Ob mit dem „Frühstückskartell“ der Bürgermeister die bislang praktizierte regionale „Kirchturmpolitik“ in den Rathäusern Vergangenheit werden wird, wagten die planungswilligen Sozialdemokraten nicht zu prognostizieren. Sie setzten auf den Dialog mit den betroffenen Bürgermeistern und Landräten, denn die regionale Zukunft lasse sich nur gemeinsam gestalten: „Der Entwicklungsvorsprung der Rhein-Main-Region gegenüber vielen anderen europäischen Regionen läßt sich nur halten, wenn alle Gebietskörperschaften an der Sicherung der Lebensqualität aktiv mitwirken.“ Daß es auf dem Weg zur Metropole Rhein-Main zu Zielkonflikten kommen wird, wissen auch die Oberbürgermeister. Die „zentrale Wachstumslokomotive“ Flughafen soll ausgebaut werden, neue Gewerbegebiete und vor allem Wohngebiete sollen entstehen — und unverbaute Landschaftsteile in der Region erhalten bleiben, weil sie für die Lebensqualität sorgen. Daher strebt das „Frühstückskartell parallel zur ökonomischen Vorwärtsentwicklung eine Vernetzung aller Grün- und Freiflächen der Region an.

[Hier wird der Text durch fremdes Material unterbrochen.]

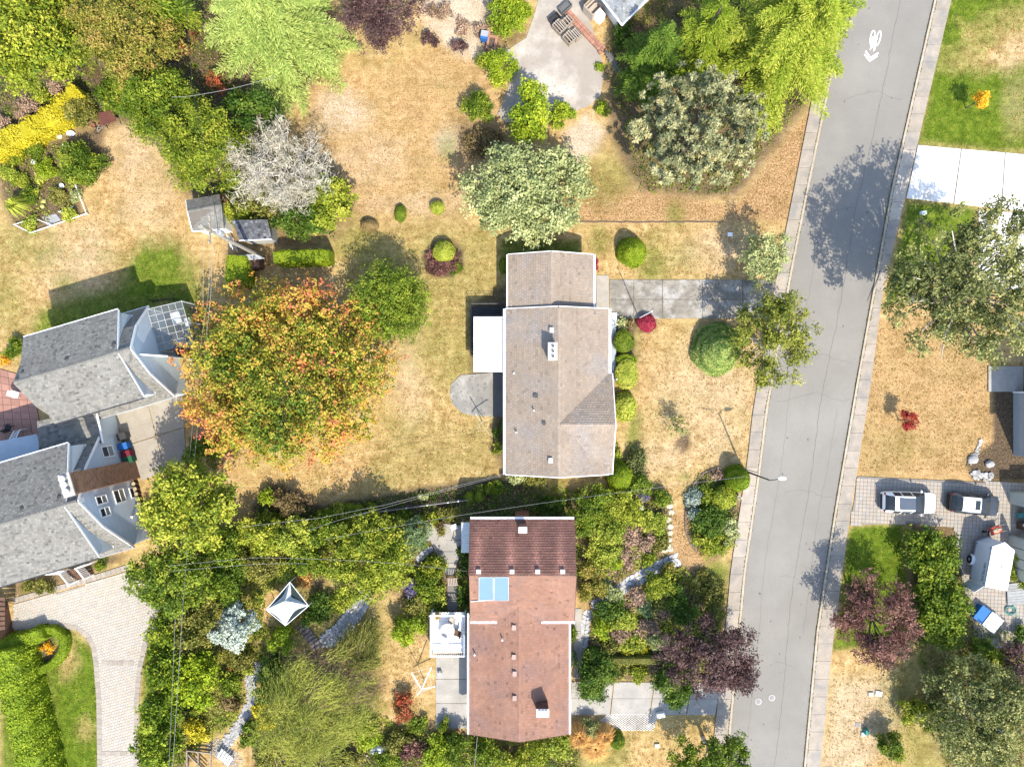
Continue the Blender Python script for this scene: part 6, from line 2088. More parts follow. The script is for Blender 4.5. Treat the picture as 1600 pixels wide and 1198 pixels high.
for px, py in ((748, 892), (800, 892), (840, 892), (879, 892)):
    p = on_roofB(px, py)
    vent(HB, (p[0], p[1], p[2] + .01), GALV, (0.3, 0.28, 0.2), tint=1.1)
for px, py in ((803, 979), (803, 1025), (804, 1051), (804, 1089)):
    p = on_roofB(px, py)
    vent(HB, (p[0], p[1], p[2] + .01), M('pink_vent', (0.46, 0.33, 0.28)), (0.26, 0.32, 0.2))
for px, py in ((785, 997), (742, 1020)):
    p = on_roofB(px, py)
    pipe(HB, p, 0.07, 0.45)
# two skylight panels
SKYL = M('skylight_sheet', (0.125, 0.205, 0.33), (0.115, 0.19, 0.31), rough=0.5, bump=0.0, spec=0.1)
for x0, x1 in ((748.5, 770.6), (772.2, 794.5)):
    q = []
    for px, py in ((x0, 937), (x1, 937), (x1, 901), (x0, 901)):
        p = on_roofB(px, py)
        q.append(p + v3((0, 0, 0.10)))
    g = Geo()
    slab3(g, q, 0.08)
    s = obj('skylight', g, SKYL, HB)
    gg = Geo()
    for i in range(4):
        gg.beam(q[i] + v3((0, 0, .01)), q[(i + 1) % 4] + v3((0, 0, .01)), 0.06, 0.05)
    obj('frame', gg, GREYMETAL, s)
q0, q1 = on_roofB(736, 938.5), on_roofB(768, 936)
g = Geo()
g.tube([q0 + v3((0, 0, .12)), q1 + v3((0, 0, .12))], 0.035, 6)
obj('skylight_pipe', g, WHITE, HB)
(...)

Neue Gewerbegebiete der einzelnen Kommunen seien in Zukunft gemeinsam zu konzipieren. Und im Konfliktfall, so Achim Exner, müsse einem Abweichler klargemacht werden, daß er sich mit seiner isolierten Planung „eine Beule holen wird, denn das Konzept Rhein-Main sei auch auf Länderebene (Hessen/ Rheinland-Pfalz) unumstritten.

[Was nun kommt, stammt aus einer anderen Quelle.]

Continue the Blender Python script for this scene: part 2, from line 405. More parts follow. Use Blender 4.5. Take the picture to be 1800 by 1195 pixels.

Die Initiatoren der Rhein-Main- Erklärung stellen auch fest, daß die Region durch eine „polyzentrische Struktur“ geprägt sei, die erhalten werden müsse: „Jede Stadt, jede Gemeinde, jeder Landkreis besitzt seine individuellen und unverwechselbaren Eigenheiten und sichert damit die Vielfalt des Gesamtraums.“ Die Oberbürgermeister begrüßten auch den hohen Anteil ausländischer Mitbürgerinnen und Mitbürger in der Rhein-Main-Region, denn diese Internationalität zeichne einen europäischen Wirtschaftsraum erst aus — und das solle „bitteschön“ so bleiben.